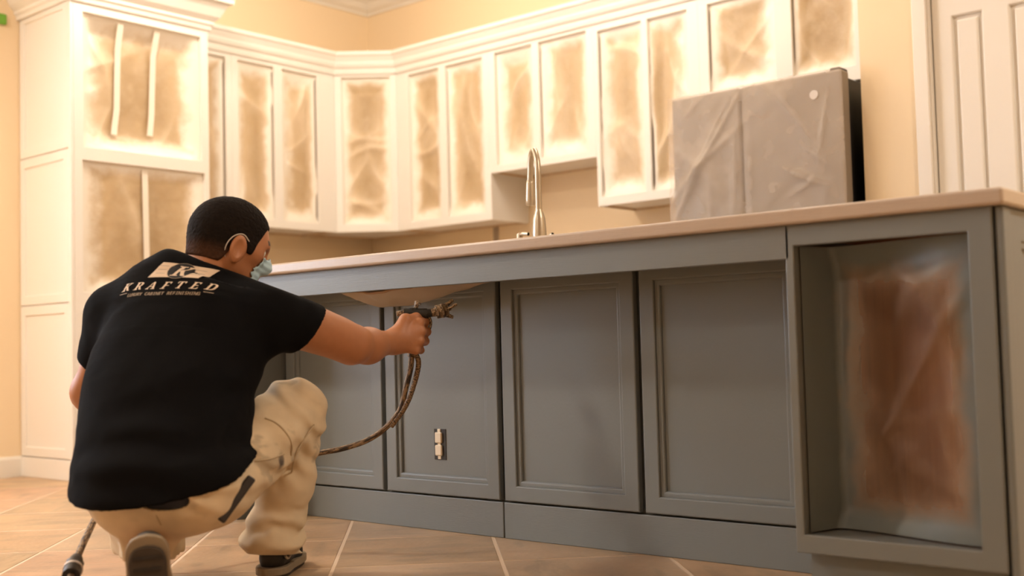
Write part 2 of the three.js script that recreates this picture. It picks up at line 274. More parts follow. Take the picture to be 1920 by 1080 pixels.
// back run, faces +z
{
  let h = openings(R1, R1[0], 0, [[-5.127, -4.863, 1.40, 2.325], [-4.805, -4.501, 1.40, 2.325]]);
  cabinet('upper_cabinet', 'white double upper cabinet between the diagonal corner cabinet and the faucet', [R1[0], 0, ZR], 0, R1[1] - R1[0], 1.35, YT, 0.34, h, gR);
  masked([R1[0], 0, ZR], 0, h, [
    { seed: 59, spray: [0.06, 0.07, 0.08, 0.06], amp: 0.013, label: 'masking sheet right next to the diagonal corner cabinet, on its right side' },
    { seed: 61, spray: [0.05, 0.07, 0.09, 0.07], gap: -0.01, label: 'full height masking sheet just left of the shorter cabinet over the faucet' }]);
  h = openings(SK, SK[0], 0, [[-4.404, -4.121, 1.665, 2.33], [-4.071, -3.733, 1.665, 2.33]]);
  cabinet('upper_cabinet', 'shorter white upper cabinet raised above the faucet', [SK[0], 0, ZR], 0, SK[1] - SK[0], 1.622, YT, 0.34, h, gR);
  masked([SK[0], 0, ZR], 0, h, [
    { seed: 67, spray: [0.08, 0.08, 0.11, 0.10], label: 'left masking sheet of the short cabinet, directly above the faucet spout' },
    { seed: 71, spray: [0.08, 0.08, 0.12, 0.07], gap: -0.01, amp: 0.012, label: 'right masking sheet of the short cabinet, up and right of the faucet' }]);
  h = openings(R2, R2[0], 0, [[-3.655, -3.367, 1.40, 2.31], [-3.33, -3.085, 1.40, 2.31]]);
  cabinet('upper_cabinet', 'tall white upper cabinet left of the grey refrigerator', [R2[0], 0, ZR], 0, R2[1] - R2[0], 1.35, YT, 0.34, h, gR);
  masked([R2[0], 0, ZR], 0, h, [
    { seed: 73, spray: [0.075, 0.07, 0.11, 0.09], gap: -0.012, label: 'left masking sheet of the full height cabinet beside the refrigerator, slit at its left' },
    { seed: 79, spray: [0.02, 0.11, 0.08, 0.08], gap: -0.016, amp: 0.014, tilt: 1.25, label: 'masking sheet partly hidden by the left edge of the refrigerator, with a long slanting fold' }]);
  h = openings(FR, FR[0], 0, [[-2.965, -2.595, 1.86, 2.31], [-2.505, -2.19, 1.86, 2.31]]);
  cabinet('upper_cabinet', 'low white upper cabinet over the grey refrigerator', [FR[0], 0, ZR], 0, FR[1] - FR[0], 1.79, YT, 0.34, h, gR);
  masked([FR[0], 0, ZR], 0, h, [
    { seed: 83, spray: [0.06, 0.1, 0.08, 0.05], gap: -0.012, amp: 0.012, label: 'left one of the two masking sheets over the refrigerator' },
    { seed: 89, spray: [0.03, 0.03, 0.06, 0.03], gap: -0.012, amp: 0.014, label: 'right one of the two masking sheets over the refrigerator, beside the pantry wall' }]);
}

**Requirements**
Quote the data above in full, leaving out the pictures it holds.

**Right answer**
Write part 2 of the three.js script that recreates this picture. It picks up at line 274. More parts follow. Take the picture to be 1920 by 1080 pixels.
// back run, faces +z
{
  let h = openings(R1, R1[0], 0, [[-5.127, -4.863, 1.40, 2.325], [-4.805, -4.501, 1.40, 2.325]]);
  cabinet('upper_cabinet', 'white double upper cabinet between the diagonal corner cabinet and the faucet', [R1[0], 0, ZR], 0, R1[1] - R1[0], 1.35, YT, 0.34, h, gR);
  masked([R1[0], 0, ZR], 0, h, [
    { seed: 59, spray: [0.06, 0.07, 0.08, 0.06], amp: 0.013, label: 'masking sheet right next to the diagonal corner cabinet, on its right side' },
    { seed: 61, spray: [0.05, 0.07, 0.09, 0.07], gap: -0.01, label: 'full height masking sheet just left of the shorter cabinet over the faucet' }]);
  h = openings(SK, SK[0], 0, [[-4.404, -4.121, 1.665, 2.33], [-4.071, -3.733, 1.665, 2.33]]);
  cabinet('upper_cabinet', 'shorter white upper cabinet raised above the faucet', [SK[0], 0, ZR], 0, SK[1] - SK[0], 1.622, YT, 0.34, h, gR);
  masked([SK[0], 0, ZR], 0, h, [
    { seed: 67, spray: [0.08, 0.08, 0.11, 0.10], label: 'left masking sheet of the short cabinet, directly above the faucet spout' },
    { seed: 71, spray: [0.08, 0.08, 0.12, 0.07], gap: -0.01, amp: 0.012, label: 'right masking sheet of the short cabinet, up and right of the faucet' }]);
  h = openings(R2, R2[0], 0, [[-3.655, -3.367, 1.40, 2.31], [-3.33, -3.085, 1.40, 2.31]]);
  cabinet('upper_cabinet', 'tall white upper cabinet left of the grey refrigerator', [R2[0], 0, ZR], 0, R2[1] - R2[0], 1.35, YT, 0.34, h, gR);
  masked([R2[0], 0, ZR], 0, h, [
    { seed: 73, spray: [0.075, 0.07, 0.11, 0.09], gap: -0.012, label: 'left masking sheet of the full height cabinet beside the refrigerator, slit at its left' },
    { seed: 79, spray: [0.02, 0.11, 0.08, 0.08], gap: -0.016, amp: 0.014, tilt: 1.25, label: 'masking sheet partly hidden by the left edge of the refrigerator, with a long slanting fold' }]);
  h = openings(FR, FR[0], 0, [[-2.965, -2.595, 1.86, 2.31], [-2.505, -2.19, 1.86, 2.31]]);
  cabinet('upper_cabinet', 'low white upper cabinet over the grey refrigerator', [FR[0], 0, ZR], 0, FR[1] - FR[0], 1.79, YT, 0.34, h, gR);
  masked([FR[0], 0, ZR], 0, h, [
    { seed: 83, spray: [0.06, 0.1, 0.08, 0.05], gap: -0.012, amp: 0.012, label: 'left one of the two masking sheets over the refrigerator' },
    { seed: 89, spray: [0.03, 0.03, 0.06, 0.03], gap: -0.012, amp: 0.014, label: 'right one of the two masking sheets over the refrigerator, beside the pantry wall' }]);
}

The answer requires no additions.